Retype the whole listing, please, keeping every line exact and dropping the pictures.

[Begin]

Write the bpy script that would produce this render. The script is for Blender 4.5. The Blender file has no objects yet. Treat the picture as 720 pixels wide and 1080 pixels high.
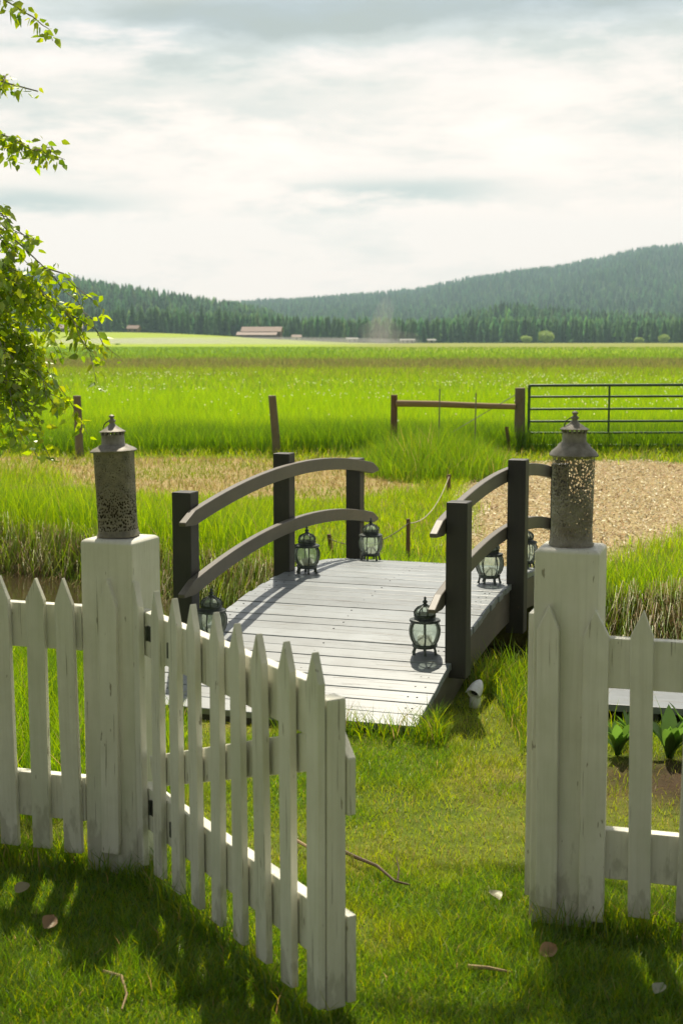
import bpy, bmesh, math, random
import numpy as np
from mathutils import Vector, Matrix

random.seed(7)
RNG = np.random.default_rng(11)
R = math.radians
SC = bpy.context.scene
COL = SC.collection

# ------------------------------------------------------------------ helpers
class MB:
    """collects boxes, tubes, lathes and sheets; build() links them as ONE mesh object"""
    def __init__(s):
        s.v = []; s.f = []; s.tone = []
    def add(s, vs, fs, tone=0.5):
        o = len(s.v)
        s.v += [tuple(map(float, p)) for p in vs]
        s.f += [tuple(i + o for i in f) for f in fs]
        s.tone += [tone] * len(vs)
        return s
    def box(s, c, d, rz=0.0, tone=0.5, M=None):
        hx, hy, hz = d[0] / 2, d[1] / 2, d[2] / 2
        vs = [Vector((x, y, z)) for x in (-hx, hx) for y in (-hy, hy) for z in (-hz, hz)]
        if M is None:
            M = Matrix.Rotation(rz, 3, 'Z')
        vs = [M @ p + Vector(c) for p in vs]
        fs = [(0, 1, 3, 2), (4, 6, 7, 5), (0, 4, 5, 1), (2, 3, 7, 6), (0, 2, 6, 4), (1, 5, 7, 3)]
        return s.add(vs, fs, tone)
    def tube(s, pts, rad, n=8, tone=0.5, cap=True):
        pts = [Vector(p) for p in pts]
        if not hasattr(rad, '__len__'):
            rad = [rad] * len(pts)
        vs = []; fs = []
        up = Vector((0, 0, 1))
        t0 = (pts[1] - pts[0]).normalized()
        a = t0.cross(up)
        if a.length < 1e-3:
            a = t0.cross(Vector((1, 0, 0)))
        a.normalize()
        for i, p in enumerate(pts):
            t = (pts[min(i + 1, len(pts) - 1)] - pts[max(i - 1, 0)]).normalized()
            a = (a - t * a.dot(t)).normalized()
            b = t.cross(a)
            for k in range(n):
                q = 2 * math.pi * k / n
                vs.append(p + (a * math.cos(q) + b * math.sin(q)) * rad[i])
        for i in range(len(pts) - 1):
            for k in range(n):
                k2 = (k + 1) % n
                fs.append((i * n + k, i * n + k2, (i + 1) * n + k2, (i + 1) * n + k))
        if cap:
            fs.append(tuple(range(n - 1, -1, -1)))
            m = (len(pts) - 1) * n
            fs.append(tuple(m + k for k in range(n)))
        return s.add(vs, fs, tone)
    def lathe(s, prof, n=24, sq=None, tone=0.5, cap=True, c=(0, 0, 0)):
        """sq: superellipse exponent for a rounded square section"""
        vs = []; fs = []
        for r, z in prof:
            for k in range(n):
                q = 2 * math.pi * k / n + math.pi / n
                g = 1.0
                if sq:
                    g = (abs(math.cos(q)) ** sq + abs(math.sin(q)) ** sq) ** (-1.0 / sq)
                vs.append((c[0] + r * g * math.cos(q), c[1] + r * g * math.sin(q), c[2] + z))
        for i in range(len(prof) - 1):
            for k in range(n):
                k2 = (k + 1) % n
                fs.append((i * n + k, i * n + k2, (i + 1) * n + k2, (i + 1) * n + k))
        if cap:
            fs.append(tuple(range(n - 1, -1, -1)))
            m = (len(prof) - 1) * n
            fs.append(tuple(m + k for k in range(n)))
        return s.add(vs, fs, tone)
    def build(s, name, mat, parent=None, smooth=False, bevel=0.0):
        me = bpy.data.meshes.new(name)
        me.from_pydata(s.v, [], s.f)
        bm = bmesh.new(); bm.from_mesh(me)
        bmesh.ops.recalc_face_normals(bm, faces=bm.faces)
        bm.to_mesh(me); bm.free()
        if len(set(s.tone)) > 1:
            at = me.attributes.new('tone', 'FLOAT', 'POINT')
            at.data.foreach_set('value', np.array(s.tone, dtype=np.float32))
        me.materials.append(mat)
        if smooth:
            for p in me.polygons:
                p.use_smooth = True
        o = bpy.data.objects.new(name, me); COL.objects.link(o)
        if parent is not None:
            o.parent = parent
        if bevel:
            b = o.modifiers.new('bevel', 'BEVEL'); b.width = bevel; b.segments = 2; b.limit_method = 'ANGLE'
        if smooth:
            m = o.modifiers.new('edge', 'EDGE_SPLIT'); m.split_angle = R(45)
        return o

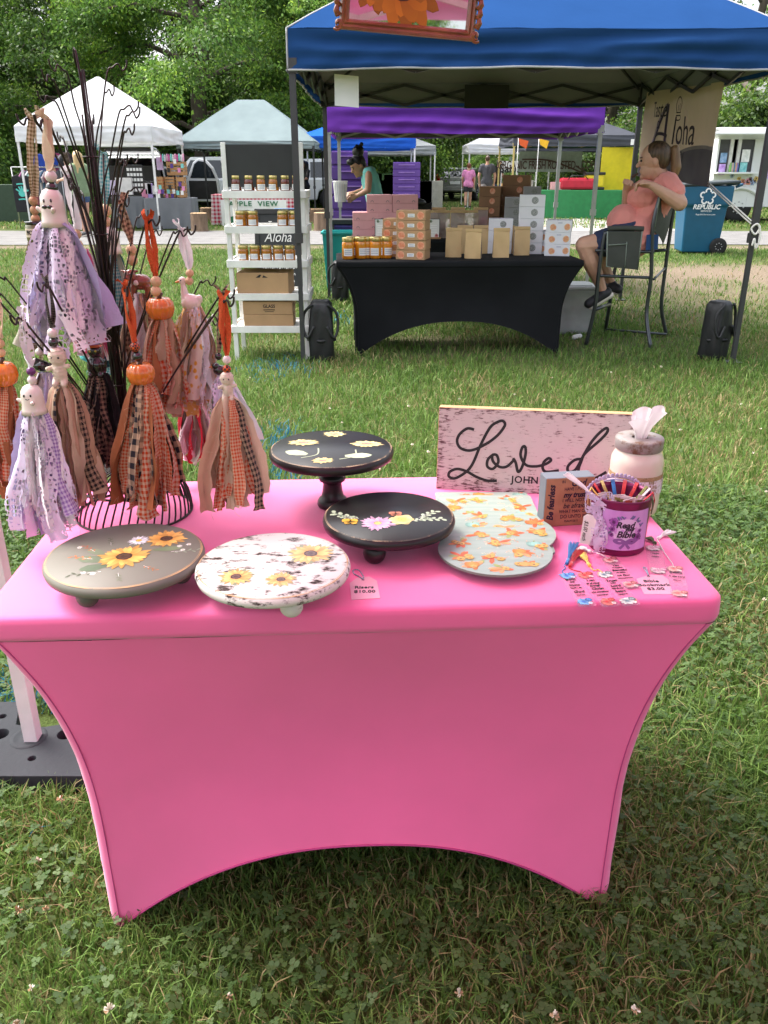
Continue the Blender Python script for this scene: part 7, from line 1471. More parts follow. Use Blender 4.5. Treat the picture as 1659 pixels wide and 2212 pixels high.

[End]

§ RESULT OF THIS TASK
Write the bpy script that would produce this render. The script is for Blender 4.5. The Blender file has no objects yet. Treat the picture as 720 pixels wide and 1080 pixels high.
import bpy, bmesh, math, random
import numpy as np
from mathutils import Vector, Matrix

random.seed(7)
RNG = np.random.default_rng(11)
R = math.radians
SC = bpy.context.scene
COL = SC.collection

# ------------------------------------------------------------------ helpers
class MB:
    """collects boxes, tubes, lathes and sheets; build() links them as ONE mesh object"""
    def __init__(s):
        s.v = []; s.f = []; s.tone = []
    def add(s, vs, fs, tone=0.5):
        o = len(s.v)
        s.v += [tuple(map(float, p)) for p in vs]
        s.f += [tuple(i + o for i in f) for f in fs]
        s.tone += [tone] * len(vs)
        return s
    def box(s, c, d, rz=0.0, tone=0.5, M=None):
        hx, hy, hz = d[0] / 2, d[1] / 2, d[2] / 2
        vs = [Vector((x, y, z)) for x in (-hx, hx) for y in (-hy, hy) for z in (-hz, hz)]
        if M is None:
            M = Matrix.Rotation(rz, 3, 'Z')
        vs = [M @ p + Vector(c) for p in vs]
        fs = [(0, 1, 3, 2), (4, 6, 7, 5), (0, 4, 5, 1), (2, 3, 7, 6), (0, 2, 6, 4), (1, 5, 7, 3)]
        return s.add(vs, fs, tone)
    def tube(s, pts, rad, n=8, tone=0.5, cap=True):
        pts = [Vector(p) for p in pts]
        if not hasattr(rad, '__len__'):
            rad = [rad] * len(pts)
        vs = []; fs = []
        up = Vector((0, 0, 1))
        t0 = (pts[1] - pts[0]).normalized()
        a = t0.cross(up)
        if a.length < 1e-3:
            a = t0.cross(Vector((1, 0, 0)))
        a.normalize()
        for i, p in enumerate(pts):
            t = (pts[min(i + 1, len(pts) - 1)] - pts[max(i - 1, 0)]).normalized()
            a = (a - t * a.dot(t)).normalized()
            b = t.cross(a)
            for k in range(n):
                q = 2 * math.pi * k / n
                vs.append(p + (a * math.cos(q) + b * math.sin(q)) * rad[i])
        for i in range(len(pts) - 1):
            for k in range(n):
                k2 = (k + 1) % n
                fs.append((i * n + k, i * n + k2, (i + 1) * n + k2, (i + 1) * n + k))
        if cap:
            fs.append(tuple(range(n - 1, -1, -1)))
            m = (len(pts) - 1) * n
            fs.append(tuple(m + k for k in range(n)))
        return s.add(vs, fs, tone)
    def lathe(s, prof, n=24, sq=None, tone=0.5, cap=True, c=(0, 0, 0)):
        """sq: superellipse exponent for a rounded square section"""
        vs = []; fs = []
        for r, z in prof:
            for k in range(n):
                q = 2 * math.pi * k / n + math.pi / n
                g = 1.0
                if sq:
                    g = (abs(math.cos(q)) ** sq + abs(math.sin(q)) ** sq) ** (-1.0 / sq)
                vs.append((c[0] + r * g * math.cos(q), c[1] + r * g * math.sin(q), c[2] + z))
        for i in range(len(prof) - 1):
            for k in range(n):
                k2 = (k + 1) % n
                fs.append((i * n + k, i * n + k2, (i + 1) * n + k2, (i + 1) * n + k))
        if cap:
            fs.append(tuple(range(n - 1, -1, -1)))
            m = (len(prof) - 1) * n
            fs.append(tuple(m + k for k in range(n)))
        return s.add(vs, fs, tone)
    def build(s, name, mat, parent=None, smooth=False, bevel=0.0):
        me = bpy.data.meshes.new(name)
        me.from_pydata(s.v, [], s.f)
        bm = bmesh.new(); bm.from_mesh(me)
        bmesh.ops.recalc_face_normals(bm, faces=bm.faces)
        bm.to_mesh(me); bm.free()
        if len(set(s.tone)) > 1:
            at = me.attributes.new('tone', 'FLOAT', 'POINT')
            at.data.foreach_set('value', np.array(s.tone, dtype=np.float32))
        me.materials.append(mat)
        if smooth:
            for p in me.polygons:
                p.use_smooth = True
        o = bpy.data.objects.new(name, me); COL.objects.link(o)
        if parent is not None:
            o.parent = parent
        if bevel:
            b = o.modifiers.new('bevel', 'BEVEL'); b.width = bevel; b.segments = 2; b.limit_method = 'ANGLE'
        if smooth:
            m = o.modifiers.new('edge', 'EDGE_SPLIT'); m.split_angle = R(45)
        return o

Continue the Blender Python script for this scene: part 7, from line 1471. More parts follow. Use Blender 4.5. Treat the picture as 1659 pixels wide and 2212 pixels high.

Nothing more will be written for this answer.